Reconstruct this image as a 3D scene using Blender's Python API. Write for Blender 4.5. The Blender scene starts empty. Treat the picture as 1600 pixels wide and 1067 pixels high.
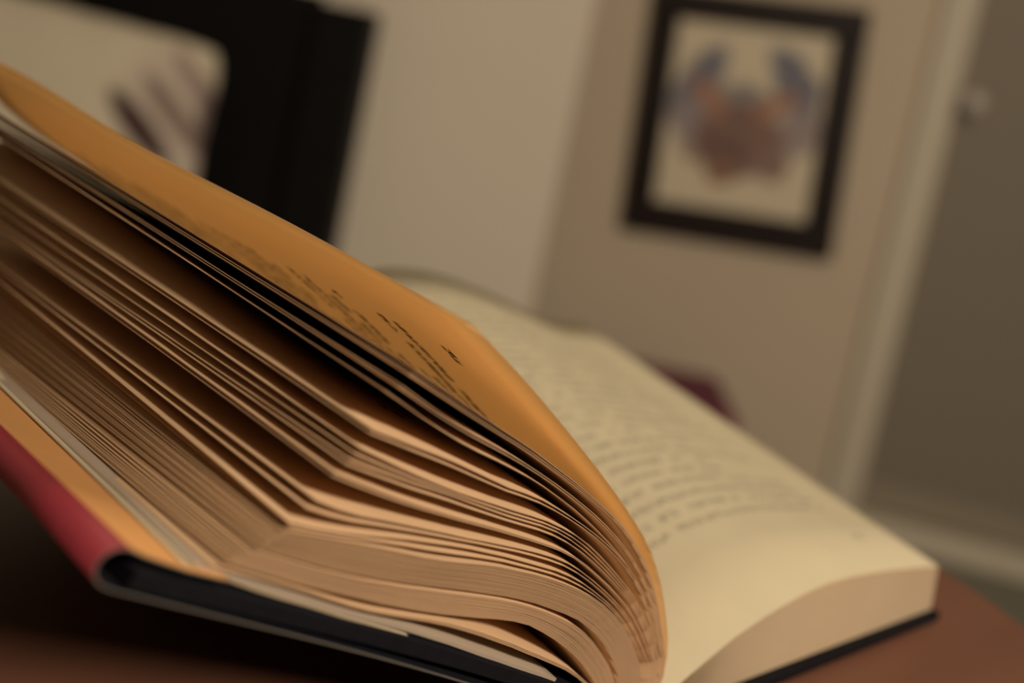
import bpy, bmesh, math, random
from mathutils import Vector, Matrix
random.seed(7)
D = bpy.data; S = bpy.context.scene; COL = S.collection
R = math.radians
TZ = 0.750                      # table top above the floor
YAW = R(41.488)                 # the book's spine is turned this much to the left of the view heading

# ------------------------------------------------------------------ camera
cd = D.cameras.new('camera'); cam = D.objects.new('camera', cd); COL.objects.link(cam); S.camera = cam
pitch, roll = R(5.496), R(11.814)
f = Vector((0, math.cos(pitch), -math.sin(pitch))); r = Vector((1, 0, 0)); u = r.cross(f)
cr = r * math.cos(roll) + u * math.sin(roll); cu = -r * math.sin(roll) + u * math.cos(roll)
m = Matrix((cr, cu, -f)).transposed().to_4x4(); m.translation = (-0.0533, -0.2505, 0.1621 + TZ)
cam.matrix_world = m
cd.sensor_width = 36; cd.lens = 36.0
cd.shift_x = -0.03452; cd.shift_y = -0.16518
cd.clip_start = 0.01; cd.clip_end = 50
cd.dof.use_dof = True; cd.dof.focus_distance = 0.232; cd.dof.aperture_fstop = 5.2

# ------------------------------------------------------------------ world and lights
w = D.worlds.new('world'); S.world = w; w.use_nodes = True
w.node_tree.nodes['Background'].inputs[0].default_value = (1.0, 0.8, 0.55, 1); w.node_tree.nodes['Background'].inputs[1].default_value = 0.01
def area(name, loc, target, size, power, color):
    l = D.lights.new(name, 'AREA'); l.shape = 'DISK'; l.size = size; l.energy = power; l.color = color
    o = D.objects.new(name, l); COL.objects.link(o); o.location = loc
    o.rotation_euler = (Vector(target) - Vector(loc)).to_track_quat('-Z', 'Y').to_euler(); return o
area('room_lamp_light', (1.25, -1.41, 2.05), (0, 0, .75), 0.34, 51, (1.0, 0.83, 0.65))
area('ceiling_fill_light', (0.3, 0.2, 2.42), (0.3, 0.2, 0), 0.5, 4, (1.0, 0.83, 0.64))  # added dim fill from above, no ceiling fixture stands here
S.view_settings.view_transform = 'Standard'; S.view_settings.look = 'None'
S.view_settings.exposure = 0.0; S.view_settings.gamma = 1.0; S.view_settings.use_curve_mapping = False

# ------------------------------------------------------------------ materials
class NT:
    def __init__(s, name, rough=.6, spec=.3):
        s.m = D.materials.new(name); s.m.use_nodes = True; s.t = s.m.node_tree; s.N = s.t.nodes
        s.b = s.N['Principled BSDF']; s.b.inputs['Roughness'].default_value = rough; s.b.inputs['Specular IOR Level'].default_value = spec
        s.tc = s.N.new('ShaderNodeTexCoord')
    def put(s, sock, v):
        if hasattr(v, 'default_value') and hasattr(v, 'is_linked'): s.t.links.new(v, sock)
        else: sock.default_value = v
    def math(s, op, a, b=0.0, c=0.0, clamp=False):
        n = s.N.new('ShaderNodeMath'); n.operation = op; n.use_clamp = clamp
        for i, v in enumerate((a, b, c)): s.put(n.inputs[i], v)
        return n.outputs[0]
    def noise(s, vec, scale, detail=2.0, rough=.5):
        n = s.N.new('ShaderNodeTexNoise'); n.inputs['Scale'].default_value = scale; n.inputs['Detail'].default_value = detail
        n.inputs['Roughness'].default_value = rough
        if vec is not None: s.t.links.new(vec, n.inputs['Vector'])
        return n.outputs['Fac']
    def xyz(s, vec):
        n = s.N.new('ShaderNodeSeparateXYZ'); s.t.links.new(vec, n.inputs[0]); return n.outputs
    def comb(s, x, y, z=0.0):
        n = s.N.new('ShaderNodeCombineXYZ')
        for i, v in enumerate((x, y, z)): s.put(n.inputs[i], v)
        return n.outputs[0]
    def mix(s, fac, a, b):
        n = s.N.new('ShaderNodeMix'); n.data_type = 'RGBA'; s.put(n.inputs[0], fac)
        for k, v in ((6, a), (7, b)):
            if isinstance(v, tuple) and len(v) == 3: v = v + (1,)
            s.put(n.inputs[k], v)
        return n.outputs[2]
    def step(s, x, lo, hi):
        n = s.N.new('ShaderNodeMapRange'); n.interpolation_type = 'SMOOTHSTEP'
        s.put(n.inputs[0], x); s.put(n.inputs[1], lo); s.put(n.inputs[2], hi); return n.outputs[0]
    def color(s, c):
        if isinstance(c, tuple) and len(c) == 3: c = c + (1,)
        s.put(s.b.inputs['Base Color'], c); return s
    def bump(s, h, strength=.2, dist=.001):
        n = s.N.new('ShaderNodeBump'); n.inputs['Strength'].default_value = strength; n.inputs['Distance'].default_value = dist
        s.t.links.new(h, n.inputs['Height']); s.t.links.new(n.outputs[0], s.b.inputs['Normal']); return s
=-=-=
#### TASK INSTRUCTIONS
Leave the pictures out, and print every line of the listing exactly as written.

#### SOLUTION FOR THIS PROBLEM
Reconstruct this image as a 3D scene using Blender's Python API. Write for Blender 4.5. The Blender scene starts empty. Treat the picture as 1600 pixels wide and 1067 pixels high.
import bpy, bmesh, math, random
from mathutils import Vector, Matrix
random.seed(7)
D = bpy.data; S = bpy.context.scene; COL = S.collection
R = math.radians
TZ = 0.750                      # table top above the floor
YAW = R(41.488)                 # the book's spine is turned this much to the left of the view heading

# ------------------------------------------------------------------ camera
cd = D.cameras.new('camera'); cam = D.objects.new('camera', cd); COL.objects.link(cam); S.camera = cam
pitch, roll = R(5.496), R(11.814)
f = Vector((0, math.cos(pitch), -math.sin(pitch))); r = Vector((1, 0, 0)); u = r.cross(f)
cr = r * math.cos(roll) + u * math.sin(roll); cu = -r * math.sin(roll) + u * math.cos(roll)
m = Matrix((cr, cu, -f)).transposed().to_4x4(); m.translation = (-0.0533, -0.2505, 0.1621 + TZ)
cam.matrix_world = m
cd.sensor_width = 36; cd.lens = 36.0
cd.shift_x = -0.03452; cd.shift_y = -0.16518
cd.clip_start = 0.01; cd.clip_end = 50
cd.dof.use_dof = True; cd.dof.focus_distance = 0.232; cd.dof.aperture_fstop = 5.2

# ------------------------------------------------------------------ world and lights
w = D.worlds.new('world'); S.world = w; w.use_nodes = True
w.node_tree.nodes['Background'].inputs[0].default_value = (1.0, 0.8, 0.55, 1); w.node_tree.nodes['Background'].inputs[1].default_value = 0.01
def area(name, loc, target, size, power, color):
    l = D.lights.new(name, 'AREA'); l.shape = 'DISK'; l.size = size; l.energy = power; l.color = color
    o = D.objects.new(name, l); COL.objects.link(o); o.location = loc
    o.rotation_euler = (Vector(target) - Vector(loc)).to_track_quat('-Z', 'Y').to_euler(); return o
area('room_lamp_light', (1.25, -1.41, 2.05), (0, 0, .75), 0.34, 51, (1.0, 0.83, 0.65))
area('ceiling_fill_light', (0.3, 0.2, 2.42), (0.3, 0.2, 0), 0.5, 4, (1.0, 0.83, 0.64))  # added dim fill from above, no ceiling fixture stands here
S.view_settings.view_transform = 'Standard'; S.view_settings.look = 'None'
S.view_settings.exposure = 0.0; S.view_settings.gamma = 1.0; S.view_settings.use_curve_mapping = False

# ------------------------------------------------------------------ materials
class NT:
    def __init__(s, name, rough=.6, spec=.3):
        s.m = D.materials.new(name); s.m.use_nodes = True; s.t = s.m.node_tree; s.N = s.t.nodes
        s.b = s.N['Principled BSDF']; s.b.inputs['Roughness'].default_value = rough; s.b.inputs['Specular IOR Level'].default_value = spec
        s.tc = s.N.new('ShaderNodeTexCoord')
    def put(s, sock, v):
        if hasattr(v, 'default_value') and hasattr(v, 'is_linked'): s.t.links.new(v, sock)
        else: sock.default_value = v
    def math(s, op, a, b=0.0, c=0.0, clamp=False):
        n = s.N.new('ShaderNodeMath'); n.operation = op; n.use_clamp = clamp
        for i, v in enumerate((a, b, c)): s.put(n.inputs[i], v)
        return n.outputs[0]
    def noise(s, vec, scale, detail=2.0, rough=.5):
        n = s.N.new('ShaderNodeTexNoise'); n.inputs['Scale'].default_value = scale; n.inputs['Detail'].default_value = detail
        n.inputs['Roughness'].default_value = rough
        if vec is not None: s.t.links.new(vec, n.inputs['Vector'])
        return n.outputs['Fac']
    def xyz(s, vec):
        n = s.N.new('ShaderNodeSeparateXYZ'); s.t.links.new(vec, n.inputs[0]); return n.outputs
    def comb(s, x, y, z=0.0):
        n = s.N.new('ShaderNodeCombineXYZ')
        for i, v in enumerate((x, y, z)): s.put(n.inputs[i], v)
        return n.outputs[0]
    def mix(s, fac, a, b):
        n = s.N.new('ShaderNodeMix'); n.data_type = 'RGBA'; s.put(n.inputs[0], fac)
        for k, v in ((6, a), (7, b)):
            if isinstance(v, tuple) and len(v) == 3: v = v + (1,)
            s.put(n.inputs[k], v)
        return n.outputs[2]
    def step(s, x, lo, hi):
        n = s.N.new('ShaderNodeMapRange'); n.interpolation_type = 'SMOOTHSTEP'
        s.put(n.inputs[0], x); s.put(n.inputs[1], lo); s.put(n.inputs[2], hi); return n.outputs[0]
    def color(s, c):
        if isinstance(c, tuple) and len(c) == 3: c = c + (1,)
        s.put(s.b.inputs['Base Color'], c); return s
    def bump(s, h, strength=.2, dist=.001):
        n = s.N.new('ShaderNodeBump'); n.inputs['Strength'].default_value = strength; n.inputs['Distance'].default_value = dist
        s.t.links.new(h, n.inputs['Height']); s.t.links.new(n.outputs[0], s.b.inputs['Normal']); return s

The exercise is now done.